Por estos días ha estado muy en boga
el tema del Aborto. Un tema polémico sin dudas, que al igual que la Eutanasia,
generan siempre reacción encontradas. La aprobación o legalización del Aborto
en Argentina, es la mecha que hace estallar la polémica.
Hay una canción de
Mercedes Sosa, que grita en una de sus estrofas, que; “Solo le pido a Dios que
el dolor no me sea indiferente/ que la reseca muerte no me encuentre/ vacía y
sola sin haber hecho lo suficiente/ Solo le pide a Dios/ que lo injusto no me
sea indiferente/ Que no me abofeteen la otra mejilla”. Es un clamor por la vida
y por la cualidad más hermosa de los seres humanos; la solidaridad y el amor
por el otro.
Y es que la vida, en
ese viaje hermoso de iniciación, es como un rayo de luz que poco a poco empieza
a alumbrar el porvenir. La vida; su alumbramiento, es una acción mágica y
frágil. Es como el capullo, que a paso de lentitud, casi no visible, se empieza
a abrir. Y es que la vida tiene sus matices. Desde una flor que se abre, hasta
un insecto que busca la protección de su madre, hasta la vida humana. Todo es
un accidente, una explosión, una especie de suerte que nos da el derecho de
vivir.
Desde el
humanismo-ecuménico tratamos de despojarnos de todo dogma, religioso o
político, que atrape las consideraciones en simples argumentaciones ubicadas en
la divinidad o en la militancia partidista. La vida va más allá. Aunque a estas
alturas no podemos echar a un lado lo ancestral, y con ello, el mito, la magia,
lo divino.
La vida es un
milagro; como lo es el insecto, como lo son las aves y los peces. El capullo
que se abre es un milagro; como lo son también los misterios cósmicos que nos
anuncian los pasos del mundo.
Como decía el gran
Arnau de Tera, hurgando en el mundo espiritual, “Los pájaros celebran la vida
cantando y volando a diario”. Nosotros
nos negamos a celebrar la muerte como una conquista, como un derecho adquirido.

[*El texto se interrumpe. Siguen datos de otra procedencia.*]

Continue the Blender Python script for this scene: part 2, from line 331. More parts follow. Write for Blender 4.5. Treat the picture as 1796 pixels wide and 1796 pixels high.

Ella es parte del ciclo vital. Morir para cumplirle a la naturaleza. Aunque en
algunos seres; como a los seres que amamos por ejemplo, la muerte es una eterna
vitalidad.
Cuando hemos tenido
que ser testigos de la vida, y nuestra vida se ha multiplicado en nuestros
hijos, y desde un principio hemos visto abrirse ese capullo, que luego es
esperanza y martirio. Fe y temor. Dolor o alegría y mañana y más mañana.
Infinitos mañanas. Solo nos queda contemplar el misterio sagrado de la vida y
agradecer por los dolores, por el llanto, por la alegría, por la lluvia, por la
noche y el día. Por los campos frutales y los jardines de flores, por los ríos y
los mares y por los grandes desiertos de
áreas.
Y alzar el rostro
para que lo moje la noche y contemplar el cosmos y su gigantes y poder sentir
lo ínfimos que somos. Porque si alguna lección importante nos ha dado la vida,
es que nuestra existencia, desde el punto de vista biológico y místico, y como
parte de un ecosistema-mundo, tienen el mismo valor que una abeja, que un insecto,
que un ave o un reptil. Valemos igual para la naturaleza. Tenemos el mismo peso
desolador y corremos el mismo riesgo de extinción.
La vida es un
suspiro, un rayo de luz, un viaje fugaz de un accidente que nos puso en este
instante, en este lugar y en este momento. Por ello, revolucionariamente
apostamos por la vida.
Y es que cada vida,
cada ser que respira, es una posibilidad.